SEPTA provides public transportation to 2,200 square miles in Bucks, Chester, Delaware, Montgomery, and Philadelphia counties, and select rail service in New Jersey and Delaware. SEPTA annually serves 3.9 million riders via bus, subway, light rail, trackless trolley, Regional Rail, and Paratransit services.
Jack Hulme Design partnered with Urban Engineers and Converse Winkler Architects to develop a set of graphic sign standards to be applied consistently throughout the SEPTA transit system. A 250-page signage standards manual was developed to communicate those standards clearly and efficiently.
The purpose of the standards manual is to design, document, and implement a cohesive sign system with the ability to be applied throughout SEPTA with consideration given to related laws, codes, guidelines, and regulations of local governing authorities and municipalities while supporting the SEPTA brand. The basis sign system provides SEPTA customers and employees assistance in identifying SEPTA locations, directing them safely to the appropriate destinations, and visually enhancing each station property.

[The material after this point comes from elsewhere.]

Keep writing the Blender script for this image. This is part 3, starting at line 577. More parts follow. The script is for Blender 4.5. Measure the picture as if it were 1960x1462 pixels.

Extensive research included an inventory of existing signage and documenting site conditions for 22 stations along the R5 Overbrook/Paoli Regional Rail line. Utilizing the new sign standards manual, bid packages were assembled for 17 stations with implementation scheduled for 2009. The packages contain all the information needed to remove existing signage at each station and to re-sign with the new standardized signs. The budget for fabrication and installation that Jack Hulme Design will manage is anticipated at $3.2 million.